Но если говорить не столько о стилистических, а о более общих, мировоззренческих вещах, то стоит отметить следующее. Алданов так же, как и Чехов, был поборником «морали снисхождения»[367], сочувствия к человеку[368]. Вместе с тем он «делает вид, будто воспринимает своих героев без чеховского сочувствия, но и без толстовского осуждения». Подобно Гранитову, персонажу рассказа «Павлинье перо», Алданов сохраняет маску кажущейся беспристрастности. Он судит своих героев, исходя из принципов рационализма и нравственности (умно ли? полезно ли? целесообразно ли?). Маска же идеально подходит, когда нужно в комичном виде представить ограниченность зла. Более того, алдановские персонажи во многом продолжают мысли чеховских героев. Высказывания наиболее разумных чеховских героев о правде обобщаются в монологах Пьера Ламора, (тетралогия «Мыслитель»), о счастье, о печальной участи критического сознания и одержимости идеей - в репликах Брауна (роман «Пещера»).
В своих книгах Алданов исходит из принципов рационализма и нравственности, как бы взвешивает героев на чеховских весах, не прибегая к идеологическим и религиозным объяснениям поступков. Алдановские персонажи во многом продолжают мысли чеховских героев - о счастье, о преподнесении правды, о необъяснимости мучений и страданий современного человека, о печальной участи критического сознания и одержимости идеями.
Скептицизм, жизнелюбие, естественнонаучная обстоятельность в художественном творчестве - это те черты, которые, как нам представляется, общие у Алданова с Чеховым. Многое из чеховских художественных принципов должно было войти в сознание Алданова: желание быть беспристрастным, объективным, стремление видеть в отдельном человеке общее и специфическое. И в то же время у Алданова проявляется видение вещей в разоблаченном состоянии. По мнению Ч. Ли, «злые начала в человеческой душе привлекают наибольшее внимание Алданова. Неуклонно разоблачая псевдофанатичные и фальшивые демонические черты характера, он отмечает истинно дьявольскую природу в человеческих поступках...»[369].
Мы слышим диалоги «Палаты № 6» в «Ключе» и «Бегстве», рассуждения «Черного монаха» в «Пещере» и т.д. Вслед за Чеховым Алданов интересуется в первую очередь тем, согласуется ли придуманное им явление с действительностью.

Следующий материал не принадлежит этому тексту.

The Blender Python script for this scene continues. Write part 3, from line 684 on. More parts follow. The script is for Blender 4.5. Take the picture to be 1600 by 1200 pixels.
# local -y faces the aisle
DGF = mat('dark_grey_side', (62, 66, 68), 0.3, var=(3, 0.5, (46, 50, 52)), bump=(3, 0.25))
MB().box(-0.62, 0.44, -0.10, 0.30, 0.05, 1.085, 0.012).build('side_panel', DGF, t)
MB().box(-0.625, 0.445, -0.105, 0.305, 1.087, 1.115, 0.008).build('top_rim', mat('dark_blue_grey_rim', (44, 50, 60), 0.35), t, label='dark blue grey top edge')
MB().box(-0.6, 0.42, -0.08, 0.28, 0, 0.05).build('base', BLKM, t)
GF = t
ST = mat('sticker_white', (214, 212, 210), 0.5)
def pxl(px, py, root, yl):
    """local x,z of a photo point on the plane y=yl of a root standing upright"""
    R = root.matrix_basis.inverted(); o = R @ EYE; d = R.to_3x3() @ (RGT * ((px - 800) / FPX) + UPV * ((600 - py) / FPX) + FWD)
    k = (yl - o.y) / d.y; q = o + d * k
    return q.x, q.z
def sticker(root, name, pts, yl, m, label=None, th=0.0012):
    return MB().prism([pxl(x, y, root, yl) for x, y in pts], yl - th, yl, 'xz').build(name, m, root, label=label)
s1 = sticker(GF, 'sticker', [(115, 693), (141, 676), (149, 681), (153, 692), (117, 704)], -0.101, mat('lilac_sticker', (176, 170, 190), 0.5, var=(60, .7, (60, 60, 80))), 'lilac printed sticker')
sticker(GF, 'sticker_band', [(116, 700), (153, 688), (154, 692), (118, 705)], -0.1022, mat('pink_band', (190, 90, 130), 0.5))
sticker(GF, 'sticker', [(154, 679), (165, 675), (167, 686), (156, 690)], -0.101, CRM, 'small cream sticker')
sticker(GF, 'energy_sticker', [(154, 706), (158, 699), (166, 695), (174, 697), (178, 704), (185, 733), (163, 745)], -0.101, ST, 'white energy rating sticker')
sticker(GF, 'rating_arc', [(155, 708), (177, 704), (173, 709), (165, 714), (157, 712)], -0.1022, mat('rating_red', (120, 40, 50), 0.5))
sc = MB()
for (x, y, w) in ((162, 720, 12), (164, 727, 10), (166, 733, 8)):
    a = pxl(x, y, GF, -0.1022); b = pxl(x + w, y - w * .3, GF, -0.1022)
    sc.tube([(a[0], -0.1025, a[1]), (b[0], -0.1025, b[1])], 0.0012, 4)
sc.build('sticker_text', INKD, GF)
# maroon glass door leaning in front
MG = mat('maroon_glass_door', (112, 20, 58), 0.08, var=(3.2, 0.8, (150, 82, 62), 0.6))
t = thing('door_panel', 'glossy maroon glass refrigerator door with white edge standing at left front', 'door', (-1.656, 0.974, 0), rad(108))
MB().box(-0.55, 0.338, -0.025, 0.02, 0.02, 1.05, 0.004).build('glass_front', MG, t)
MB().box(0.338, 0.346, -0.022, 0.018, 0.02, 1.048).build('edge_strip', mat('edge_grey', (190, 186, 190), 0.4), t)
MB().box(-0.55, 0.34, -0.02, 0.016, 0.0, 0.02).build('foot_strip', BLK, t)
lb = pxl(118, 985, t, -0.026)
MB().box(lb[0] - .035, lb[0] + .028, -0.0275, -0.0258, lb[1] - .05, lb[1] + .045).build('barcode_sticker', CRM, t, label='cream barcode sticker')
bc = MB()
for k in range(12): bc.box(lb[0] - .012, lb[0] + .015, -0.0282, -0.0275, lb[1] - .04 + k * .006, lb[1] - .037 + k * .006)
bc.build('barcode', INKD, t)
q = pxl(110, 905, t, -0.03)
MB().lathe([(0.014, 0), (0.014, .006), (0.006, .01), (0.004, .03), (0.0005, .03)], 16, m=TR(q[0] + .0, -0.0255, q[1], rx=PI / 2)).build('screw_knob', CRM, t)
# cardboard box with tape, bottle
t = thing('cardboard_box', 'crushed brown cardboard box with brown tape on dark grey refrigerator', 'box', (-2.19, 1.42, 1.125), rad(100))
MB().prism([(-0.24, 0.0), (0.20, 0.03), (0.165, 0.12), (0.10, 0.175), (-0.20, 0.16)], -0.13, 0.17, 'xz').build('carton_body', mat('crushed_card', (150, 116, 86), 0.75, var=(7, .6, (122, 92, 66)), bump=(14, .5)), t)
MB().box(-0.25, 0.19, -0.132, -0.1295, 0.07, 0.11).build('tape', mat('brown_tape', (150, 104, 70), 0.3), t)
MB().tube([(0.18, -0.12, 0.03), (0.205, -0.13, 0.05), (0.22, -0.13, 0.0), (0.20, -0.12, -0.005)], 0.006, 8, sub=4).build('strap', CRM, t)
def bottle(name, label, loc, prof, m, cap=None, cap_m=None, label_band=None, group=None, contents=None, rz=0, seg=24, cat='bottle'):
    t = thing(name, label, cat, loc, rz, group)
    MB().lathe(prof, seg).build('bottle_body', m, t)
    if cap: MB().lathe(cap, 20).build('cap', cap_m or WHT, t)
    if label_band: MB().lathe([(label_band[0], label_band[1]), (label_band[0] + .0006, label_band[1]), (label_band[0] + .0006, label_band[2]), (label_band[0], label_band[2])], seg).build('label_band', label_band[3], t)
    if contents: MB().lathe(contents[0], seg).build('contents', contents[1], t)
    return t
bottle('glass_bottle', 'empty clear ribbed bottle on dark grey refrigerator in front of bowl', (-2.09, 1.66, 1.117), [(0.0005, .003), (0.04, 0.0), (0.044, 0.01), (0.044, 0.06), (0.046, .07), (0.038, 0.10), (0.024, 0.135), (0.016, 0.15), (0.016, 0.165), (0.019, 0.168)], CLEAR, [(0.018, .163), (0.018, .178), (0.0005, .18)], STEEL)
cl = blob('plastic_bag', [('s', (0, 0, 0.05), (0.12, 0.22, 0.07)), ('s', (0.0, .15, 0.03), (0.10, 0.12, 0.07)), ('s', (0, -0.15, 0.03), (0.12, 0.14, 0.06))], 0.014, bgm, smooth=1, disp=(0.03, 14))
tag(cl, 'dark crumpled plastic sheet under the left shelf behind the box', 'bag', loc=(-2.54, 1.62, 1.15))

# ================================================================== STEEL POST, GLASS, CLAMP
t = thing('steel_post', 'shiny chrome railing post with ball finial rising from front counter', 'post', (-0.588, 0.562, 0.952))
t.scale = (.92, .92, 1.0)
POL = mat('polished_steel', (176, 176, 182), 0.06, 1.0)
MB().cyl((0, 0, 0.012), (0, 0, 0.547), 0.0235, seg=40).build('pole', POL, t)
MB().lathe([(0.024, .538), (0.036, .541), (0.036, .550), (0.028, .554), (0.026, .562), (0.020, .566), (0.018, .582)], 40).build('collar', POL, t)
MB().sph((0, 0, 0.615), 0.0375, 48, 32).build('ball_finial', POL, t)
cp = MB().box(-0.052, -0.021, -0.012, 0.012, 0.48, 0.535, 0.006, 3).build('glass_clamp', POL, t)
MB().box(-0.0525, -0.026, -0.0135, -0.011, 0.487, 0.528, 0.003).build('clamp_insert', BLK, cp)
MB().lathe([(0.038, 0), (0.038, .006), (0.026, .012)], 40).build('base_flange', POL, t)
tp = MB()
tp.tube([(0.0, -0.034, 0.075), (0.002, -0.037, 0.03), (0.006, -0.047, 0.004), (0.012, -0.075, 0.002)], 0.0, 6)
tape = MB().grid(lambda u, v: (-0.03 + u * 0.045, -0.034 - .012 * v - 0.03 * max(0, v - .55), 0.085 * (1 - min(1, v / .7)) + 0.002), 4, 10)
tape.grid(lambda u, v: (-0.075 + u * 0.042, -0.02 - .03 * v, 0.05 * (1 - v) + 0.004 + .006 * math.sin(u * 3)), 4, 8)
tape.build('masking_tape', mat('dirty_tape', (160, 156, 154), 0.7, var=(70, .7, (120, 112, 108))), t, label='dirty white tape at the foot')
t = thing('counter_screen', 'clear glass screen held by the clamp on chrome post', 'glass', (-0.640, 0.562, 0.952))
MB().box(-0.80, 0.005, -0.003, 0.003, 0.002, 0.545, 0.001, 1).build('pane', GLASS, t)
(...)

Здоровая страсть к жизни его героев превышает разъедающую страсть к сомнению и рефлексии, окрыляя их, поднимая над пошлыми ситуациями, спасая от одиночества, страданий и метафизической тоски.
Ю.И. Айхенвальд тоже отмечал привычку у Чехова «выпускать свои темные снимки мира»: «Без конца - только смерть положила конец - он рисовал эти страшные образы, и его глаза, раскрытые на ужас, как будто сами не ужаснулись, только отуманились. Если видишь то, что видел Чехов, нельзя быть спокойным»[370]. Эта одержимость художественного видения может показаться аберрацией гоголевского типа, но Алданов так же, как Чехов, всегда стоял на стороне сил, борющихся за добро. Может быть, отчасти этой чеховской отзывчивости, тревожности, неравнодушию к проблемам жизни современного человека Алданов обязан Чехову. Во время Второй мировой войны он создает не романы и портреты исторических лиц, а публицистику и рассказы на злободневные темы.
Подводя итоги, обращаем внимание на следующее. Речь о преемственности чеховского наследия в творчестве Алданова должна вестись минимум в двух аспектах. Маркированные отсылки к персонажам, конфликтным схемам, сюжетным линиям произведений Чехова - всё то, что составляет очевидное присутствие «чужого слова», свидетельствует о генетических связях, о зависимости стиля и художественного мышления Алданова от своего литературного предшественника. С другой стороны, общие мировоззренческие принципы, свойства образного зрения, слуха показывают типологическое сходство в даровании двух писателей, в способах постижения и представления бытия.